Material:
----
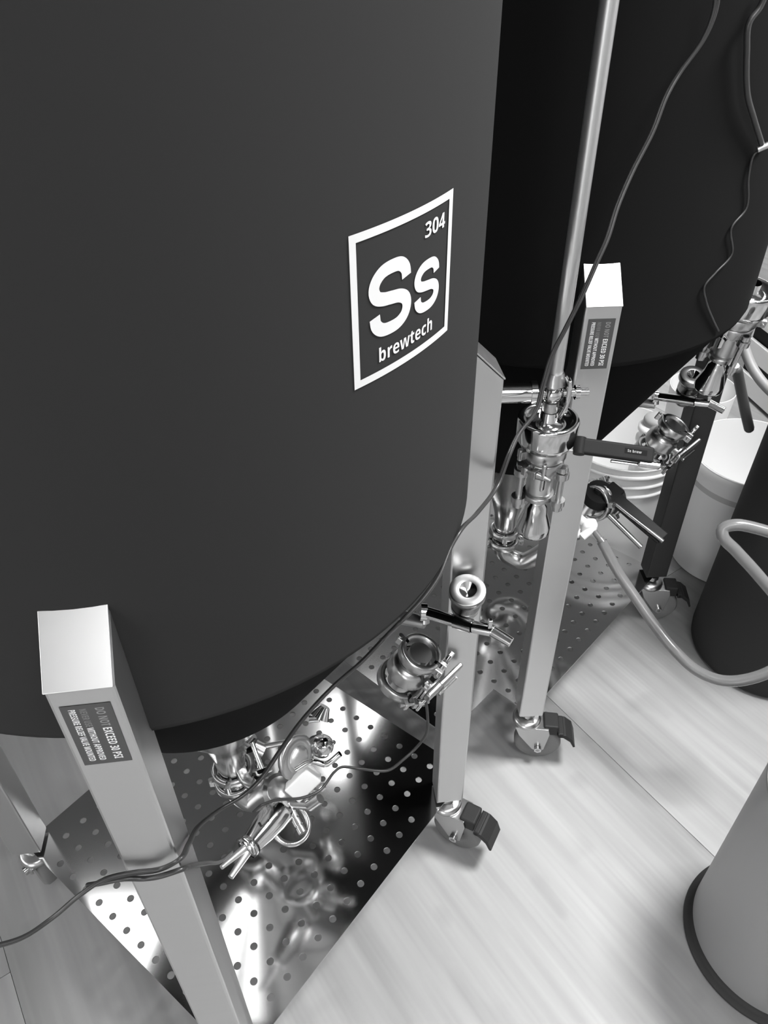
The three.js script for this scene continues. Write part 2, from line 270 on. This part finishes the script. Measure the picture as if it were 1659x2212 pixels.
{ const c = part('collar', riser); mesh('nut', cyl(V(0, 0.999, 0), V(0, 1.017, 0), 0.0165, 0.013, 6), M.cast, c); mesh('stub', cyl(V(0, 0.953, 0), V(0, 0.972, 0), 0.011), M.cast, c);
  mesh('latch', merge([tube([[0.013, 1.012, 0.004], [0.02, 1.0, 0.008], [0.019, 0.975, 0.012], [0.012, 0.952, 0.012]], 0.0028, 20), box(0.005, 0.05, 0.012, 0.0185, 0.985, 0.008, 0.002)]), M.polish, c); }

const stack = thing('relief_valve', 'polished valve stack with black lever hanging below the riser pipe', 'valve', [PX, 0, PZ]);
mesh('bowl', lathe([[0.012, 0.957], [0.014, 0.945], [0.02, 0.937], [0.029, 0.937], [0.033, 0.944], [0.037, 0.947], [0.041, 0.946], [0.043, 0.942], [0.043, 0.915], [0.038, 0.905], [0.02, 0.9], [0.0001, 0.9]].reverse(), 64), M.polish, stack);
{ const c = clamp(stack, 0.026, 1.9, 0.892); }
{ const c = clamp(stack, 0.024, -0.7, 0.872); }
mesh('neck', lathe([[0.0001, 0.862], [0.025, 0.862], [0.027, 0.88], [0.024, 0.903], [0.0001, 0.903]], 40), M.cast, stack);
const rodAt = [0.35, 2.45, 4.55].map((a) => [Math.cos(a + 0.35) * 0.033, Math.sin(a + 0.35) * 0.033]);
for (const y of [0.862, 0.812]) mesh('flange', merge([lathe([[0.0001, y - 0.005], [0.022, y - 0.005], [0.024, y - 0.003], [0.024, y + 0.003], [0.022, y + 0.005], [0.0001, y + 0.005]], 36), ...rodAt.map(([x, z]) => cyl(V(x, y - 0.005, z), V(x, y + 0.005, z), 0.0105, 0.0105, 20))]), M.cast, stack);
for (const [x, z] of rodAt) mesh('tie_rod', merge([cyl(V(x, 0.797, z), V(x, 0.876, z), 0.005), cyl(V(x, 0.798, z), V(x, 0.806, z), 0.0085, 0.0085, 6), cyl(V(x, 0.868, z), V(x, 0.876, z), 0.0085, 0.0085, 6)]), M.cast, stack);
mesh('sight_barrel', lathe([[0.0001, 0.816], [0.0185, 0.816], [0.0195, 0.822], [0.0195, 0.855], [0.0185, 0.86], [0.0001, 0.86]], 40), M.satin, stack);
mesh('reducer', lathe([[0.0001, 0.739], [0.0245, 0.739], [0.0255, 0.742], [0.0255, 0.752], [0.018, 0.776], [0.0165, 0.79], [0.012, 0.797], [0.012, 0.808], [0.0001, 0.808]], 44), M.polish, stack);
{
  const L = part('lever', stack), a = v3([0.2664, 0.9191, -0.8836]), b = v3([0.3683, 0.9125, -0.8651]), len = a.distanceTo(b);
  const d = b.clone().sub(a).normalize(); frame(L, [a.x - PX, a.y, a.z - PZ], d.toArray(), [0, 0.75, 0.65]);
  const bar = box(0.0235, len, 0.009, 0, len / 2, 0, 0.004);
  mesh('grip', merge([bar, cyl(V(-0.012, 0.004, -0.001), V(0.012, 0.004, -0.001), 0.008)]), M.black, L);
  mesh('arm', box(0.012, 0.05, 0.006, 0.002, -0.018, -0.006), M.polish, L);
  mesh('trigger', merge([box(0.006, 0.03, 0.016, 0.012, len - 0.004, -0.006, 0.002), box(0.004, 0.05, 0.005, 0.013, len - 0.03, -0.008, 0.001)]), M.polish, L);
  const cv = document.createElement('canvas'); cv.width = 256; cv.height = 64; const k = cv.getContext('2d'); k.fillStyle = '#1a1a1a'; k.fillRect(0, 0, 256, 64); k.fillStyle = '#9a9a9a'; k.font = 'bold 44px sans-serif'; k.fillText('Ss brew', 30, 46); const tx = new THREE.CanvasTexture(cv); tx.colorSpace = THREE.SRGBColorSpace;
  const pg = new THREE.PlaneGeometry(0.03, 0.0075); pg.rotateZ(Math.PI / 2); const q = mesh('print', pg, new THREE.MeshPhysicalMaterial({ map: tx, roughness: 0.8, specularIntensity: 0.2 }), L); q.position.set(-0.001, len * 0.76, 0.0047);
}
{
  const s = second(stack, 'tilted chain of steel valve fittings at the right edge, above the white pail'), lo = v3([0.6113, 0.772, -1.2747]), hi = v3([0.6245, 1.036, -1.2337]), d = hi.clone().sub(lo), k = d.length() / 0.259; d.normalize();
  frame(s, [0, 0, 0], d.toArray(), [-0.5, 0.3, 0.8]); s.scale.setScalar(k); s.position.copy(lo).addScaledVector(d, -0.739 * k);
  s.children.filter((c) => c.name === 'lever').forEach((c) => s.remove(c));
}

// ---------------------------------------------------------------- sample valve in front of the front tank's right leg
function sampleValve() {
  const o = [0.1142, 0.7584, -0.7634], t = thing('sample_valve', 'round polished sample valve in front of the right leg, front tank', 'valve', o);
  const ax = V(0.0, 0.96, 0.28).normalize();
  const b = part('body', t); frame(b, [0, 0, 0], ax.toArray()); b.scale.setScalar(1.16);
  mesh('ring_cap', lathe([[0.0001, -0.006], [0.008, 0.0045], [0.0115, 0.0068], [0.021, 0.0065], [0.0225, 0.004], [0.0225, -0.004], [0.0205, -0.006], [0.018, -0.011], [0.018, -0.028], [0.0001, -0.028]].reverse(), 48), M.dim, b);
  mesh('cone_recess', lathe([[0.0003, -0.0035], [0.0105, 0.0073], [0.0108, 0.0066]], 32), M.polish, b);
  mesh('barrel', lathe([[0.0001, -0.062], [0.013, -0.062], [0.0135, -0.05], [0.0145, -0.05], [0.0145, -0.043], [0.0175, -0.04], [0.0175, -0.03], [0.0001, -0.03]], 36), M.cast, b);
  const P0 = v3([0.0563, 0.7047, -0.7773]).sub(v3(o)), P1 = v3([0.0976, 0.7163, -0.748]).sub(v3(o)), P2 = v3([0.1212, 0.7212, -0.7326]).sub(v3(o)), P3 = v3([0.1454, 0.7245, -0.7223]).sub(v3(o)), P4 = v3([0.1703, 0.7192, -0.7049]).sub(v3(o)), P5 = v3([0.0238, 0.6846, -0.7866]).sub(v3(o)), P6 = v3([0.057, 0.6891, -0.7709]).sub(v3(o));
  mesh('inlet_tube', merge([cyl(P0, P1, 0.0088, 0.0088, 28), cyl(P1, P2, 0.0105, 0.0105, 28), cyl(P0.clone().add(V(-0.006, 0.0, 0)), P0.clone().add(V(0.003, -0.001, 0)), 0.0125, 0.0125, 28)]), M.polish, t);
  mesh('inlet_block', merge([cyl(P5, P6, 0.011, 0.009, 24), cyl(P6, P0, 0.007)]), M.cast, t);
  mesh('spout', merge([cyl(P2, P3, 0.0088, 0.0084, 28), cyl(P3, P4, 0.0084, 0.0072, 28), (() => { const g = new THREE.SphereGeometry(0.0085, 20, 14); g.translate(P3.x, P3.y, P3.z); return g; })(), box(0.006, 0.016, 0.006, P3.x - 0.003, P3.y + 0.014, P3.z)]), M.polish, t);
  return t;
}
const sv = sampleValve();
second(sv, 'polished sample valve in front of the dark right leg, rear tank').position.add(V(-0.055, -0.012, 0.0));

// ---------------------------------------------------------------- butterfly valves: body, two clamps, lever
function butterfly(name, label, pos, axis, hint, R, leverMat, leverLen, leverTurn) {
  const t = thing(name, label, 'valve', pos); frame(t, pos, axis, hint);
  mesh('body', merge([lathe([[R - 0.012, -0.02], [R - 0.004, -0.02], [R, -0.014], [R + 0.003, -0.01], [R + 0.003, 0.01], [R, 0.014], [R - 0.004, 0.02], [R - 0.012, 0.02], [R - 0.012, -0.02]], 44), cyl(V(0, 0, R), V(0, 0, R + 0.016), 0.009)]), M.cast, t);
  mesh('disc', cyl(V(0, -0.002, 0), V(0, 0.002, 0), R - 0.0125, R - 0.0125, 36), M.polish, t);
  clamp(t, R - 0.004, 0.2, 0.04); clamp(t, R + 0.001, -0.5, -0.036);
  mesh('neck', cyl(V(0, 0.02, 0), V(0, 0.044, 0), R - 0.013), M.cast, t); mesh('neck', cyl(V(0, -0.042, 0), V(0, -0.02, 0), R - 0.011), M.cast, t);
  const L = part('lever', t); L.position.set(0, 0, R + 0.02); L.rotation.z = leverTurn;
  mesh('grip', merge([box(0.022, leverLen, 0.008, 0, leverLen / 2 + 0.012, 0, 0.003), box(0.028, 0.03, 0.01, 0, 0, 0, 0.004)]), leverMat, L);
  mesh('spring_strip', box(0.007, leverLen * 0.8, 0.004, 0.014, leverLen * 0.55, 0.008, 0.001), M.polish, L);
  mesh('latch_plate', cyl(V(0, 0, -0.008), V(0, 0, -0.005), 0.021, 0.021, 28), M.cast, L);
  return t;
}
const rack = butterfly('racking_valve', 'cast racking valve with two clamps left of the right leg, front tank', [0.0358, 0.5877, -0.7713], [0.34, 0.84, 0.1], [0.75, 0.1, 0.6], 0.031, M.cast, 0.05, -1.2);
second(rack, 'cast racking valve just right of the black lever, rear tank');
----
Requirements: Pictures are excluded; extract exactly the lines from the start of the data through the line that holds "0.002)]), M.polish, c);", both ends included.

The completed task:
The three.js script for this scene continues. Write part 2, from line 270 on. This part finishes the script. Measure the picture as if it were 1659x2212 pixels.
{ const c = part('collar', riser); mesh('nut', cyl(V(0, 0.999, 0), V(0, 1.017, 0), 0.0165, 0.013, 6), M.cast, c); mesh('stub', cyl(V(0, 0.953, 0), V(0, 0.972, 0), 0.011), M.cast, c);
  mesh('latch', merge([tube([[0.013, 1.012, 0.004], [0.02, 1.0, 0.008], [0.019, 0.975, 0.012], [0.012, 0.952, 0.012]], 0.0028, 20), box(0.005, 0.05, 0.012, 0.0185, 0.985, 0.008, 0.002)]), M.polish, c); }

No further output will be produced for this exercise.